Türkiye’nin de “Vur Azerbaycan vur! Sonuna kadar vur!” dediği yok.
Azerbaycan Rusya ile savaşa tutuşmayı elbette arzu etmemeli ve zaten etmiyor.
Bununla beraber, ordusunu şekillendirirken o ihtimali de göz önünde tutması gerekir.
Türkiye de Azerbaycan’ın kardeşi ve müttefiki olarak o ihtimalin gerçekleşmesi halinde Rusya ile nasıl baş edilebileceğine kafa yormalı.
‘Altından kalkamayız’ diye kestirip atmamak lazım.

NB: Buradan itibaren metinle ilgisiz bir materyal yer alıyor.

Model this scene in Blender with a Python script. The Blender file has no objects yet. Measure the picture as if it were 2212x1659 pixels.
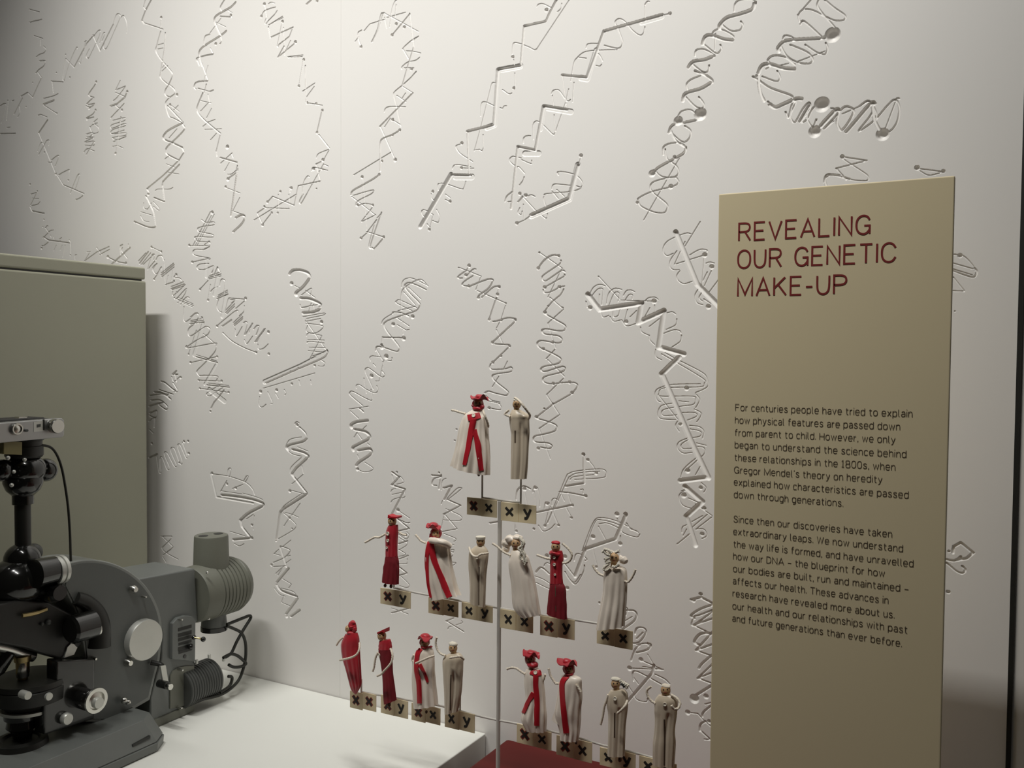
import bpy, math, random
import numpy as np
from mathutils import Vector, Matrix
from mathutils.bvhtree import BVHTree
random.seed(7)
SC = bpy.context.scene
COL = SC.collection
PI = math.pi

# ------------------------------------------------------------------ camera
W, H, F = 2212.0, 1659.0, 1966.166
YAW, PITCH, ROLL = 0.505776, 0.0349357, 0.0080806
CAM = np.array([0.0, -1.45, 1.5])
def _axes():
    fw = np.array([-math.sin(YAW)*math.cos(PITCH), math.cos(YAW)*math.cos(PITCH), -math.sin(PITCH)])
    rt = np.array([math.cos(YAW), math.sin(YAW), 0.0]); up = np.cross(rt, fw)
    c, s = math.cos(ROLL), math.sin(ROLL)
    return c*rt+s*up, -s*rt+c*up, fw
RT, UP, FW = _axes()
cd = bpy.data.cameras.new('view_camera'); co = bpy.data.objects.new('view_camera', cd); COL.objects.link(co)
cd.sensor_width = 36.0; cd.lens = 36.0*F/W; cd.clip_start = 0.02; cd.clip_end = 50
co.matrix_world = Matrix(((RT[0], UP[0], -FW[0], CAM[0]), (RT[1], UP[1], -FW[1], CAM[1]), (RT[2], UP[2], -FW[2], CAM[2]), (0, 0, 0, 1)))
SC.camera = co

# ------------------------------------------------------------------ light, world, exposure
SC.view_settings.view_transform = 'Standard'
SC.view_settings.look = 'None'
SC.view_settings.exposure = 0.0
SC.view_settings.gamma = 1.0
SC.view_settings.use_curve_mapping = False
w = bpy.data.worlds.new('dim_gallery'); SC.world = w; w.use_nodes = True
w.node_tree.nodes['Background'].inputs[0].default_value = (1.0, 0.93, 0.82, 1)
w.node_tree.nodes['Background'].inputs[1].default_value = 0.012
def area(name, loc, target, sx, sy, watts, color):
    l = bpy.data.lights.new(name, 'AREA'); l.shape = 'RECTANGLE'; l.size = sx; l.size_y = sy
    l.energy = watts; l.color = color
    o = bpy.data.objects.new(name, l); COL.objects.link(o); o.location = loc
    d = (Vector(target)-Vector(loc)).normalized()
    o.rotation_euler = d.to_track_quat('-Z', 'Y').to_euler()
    return o
# LED lamps under the lid of the showcase, along its front edge; the last is an added fill for the plinth
for lx_, ls_, wt_, tz_, sp_ in ((-1.52, 0.80, 5.0, 1.80, 70), (-0.54, 0.64, 6.0, 1.74, 80), (-1.25, 0.50, 1.1, 0.9, 80)):
    l_ = area('showcase_or_fill_lamp', (lx_, -1.0, 3.2), (lx_, 0.0 if tz_ > 1 else -0.45, tz_), ls_, 0.05, wt_, (1.0, 0.992, 0.95)); l_.data.spread = math.radians(sp_)

# ------------------------------------------------------------------ pixel rays of the photograph -> points in the place
def ray(x, y): return ((x-W/2)*RT+(H/2-y)*UP)/F+FW
def onY(x, y, Y): d = ray(x, y); return CAM+d*((Y-CAM[1])/d[1])
def onX(x, y, X): d = ray(x, y); return CAM+d*((X-CAM[0])/d[0])
def onZ(x, y, Z): d = ray(x, y); return CAM+d*((Z-CAM[2])/d[2])
def mpp(P): return float((np.asarray(P)-CAM)@FW)/F     # metres per pixel at a point

# ------------------------------------------------------------------ materials
MATS = {}
def mat(name, col, rough=0.5, metal=0.0, spec=0.5, noise=0.0, nscale=60.0, bump=0.0, bscale=400.0, sheen=0.0, coat=0.0):
    if name in MATS: return MATS[name]
    m = bpy.data.materials.new(name); m.use_nodes = True; nt = m.node_tree; b = nt.nodes['Principled BSDF']
    b.inputs['Base Color'].default_value = (*col, 1); b.inputs['Roughness'].default_value = rough
    b.inputs['Metallic'].default_value = metal; b.inputs['Specular IOR Level'].default_value = spec
    if sheen: b.inputs['Sheen Weight'].default_value = sheen
    if coat: b.inputs['Coat Weight'].default_value = coat
    if noise or bump:
        tc = nt.nodes.new('ShaderNodeTexCoord')
    if noise:
        n = nt.nodes.new('ShaderNodeTexNoise'); n.inputs['Scale'].default_value = nscale; n.inputs['Detail'].default_value = 4
        nt.links.new(tc.outputs['Object'], n.inputs['Vector'])
        mx = nt.nodes.new('ShaderNodeMixRGB'); mx.blend_type = 'MIX'
        mx.inputs[1].default_value = (*[c*(1-noise) for c in col], 1); mx.inputs[2].default_value = (*[min(1, c*(1+noise)) for c in col], 1)
        nt.links.new(n.outputs['Fac'], mx.inputs[0]); nt.links.new(mx.outputs[0], b.inputs['Base Color'])
    if bump:
        n2 = nt.nodes.new('ShaderNodeTexNoise'); n2.inputs['Scale'].default_value = bscale; n2.inputs['Detail'].default_value = 3
        nt.links.new(tc.outputs['Object'], n2.inputs['Vector'])
        bp = nt.nodes.new('ShaderNodeBump'); bp.inputs['Strength'].default_value = bump; bp.inputs['Distance'].default_value = 0.001
        nt.links.new(n2.outputs['Fac'], bp.inputs['Height']); nt.links.new(bp.outputs[0], b.inputs['Normal'])
    MATS[name] = m
    return m
wall_m = mat('white_carved_board', (0.80, 0.775, 0.745), 0.42, spec=0.4)
seam_m = mat('black_joint', (0.012, 0.012, 0.010), 0.6)
plinth_m = mat('white_plinth_paint', (0.80, 0.80, 0.75), 0.55, noise=0.02, nscale=6)
red_plinth_m = mat('dark_red_plinth_paint', (0.110, 0.011, 0.009), 0.6, spec=0.25, noise=0.05, nscale=9)
cab_m = mat('grey_green_enamel', (0.35, 0.345, 0.265), 0.45, noise=0.03, nscale=9, bump=0.08, bscale=900)
panel_m = mat('cream_acrylic', (0.88, 0.75, 0.49), 0.38, noise=0.02, nscale=5)
ink_red = mat('dark_red_ink', (0.24, 0.020, 0.018), 0.6)
ink_brown = mat('dark_brown_ink', (0.085, 0.060, 0.036), 0.6)
grey_m = mat('grey_hammer_enamel', (0.150, 0.158, 0.150), 0.38, noise=0.06, nscale=30, bump=0.08, bscale=700)
grey2_m = mat('grey_cast_alloy', (0.150, 0.152, 0.122), 0.45, noise=0.12, nscale=22, bump=0.12, bscale=500)
dgrey_m = mat('dark_grey_enamel', (0.060, 0.062, 0.058), 0.42)
black_m = mat('black_gloss_enamel', (0.010, 0.010, 0.009), 0.16, coat=0.5)
mblack_m = mat('black_matt_enamel', (0.014, 0.014, 0.012), 0.45)
chrome_m = mat('satin_chrome', (0.62, 0.61, 0.57), 0.24, metal=1.0)
alu_m = mat('brushed_aluminium', (0.60, 0.60, 0.56), 0.42, metal=0.55, noise=0.06, nscale=40)
brass_m = mat('aged_brass', (0.40, 0.31, 0.15), 0.32, metal=0.9, noise=0.2, nscale=60)
olive_m = mat('olive_brass_plate', (0.20, 0.17, 0.07), 0.5, noise=0.15, nscale=80)
leather_m = mat('black_leatherette', (0.014, 0.013, 0.012), 0.55, bump=0.6, bscale=1800)
cable_m = mat('black_rubber_cable', (0.012, 0.012, 0.008), 0.5)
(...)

Tamam, iki tepeyi aldık diye özgüven zehirlenmesi yaşamayalım; ama Rusya çok kuvvetli diye ümitsizlik veya kifayetsizlik zehirlenmesi de yaşamayalım.
Gün olur harman olur, kim bilir neler olur…
***
Bugünün konusuna dönelim:
24 sene sonra Ermenistan’ın işgalinden kurtarılan Talış köyündeki en yüksek tepeye Azerbaycan bayrağı dikildi, evet.
Allahu ekber ve lillahi’l hamd.
Kutlu olsun, bereketli olsun.
Azerbaycan ve şühedasına selam olsun.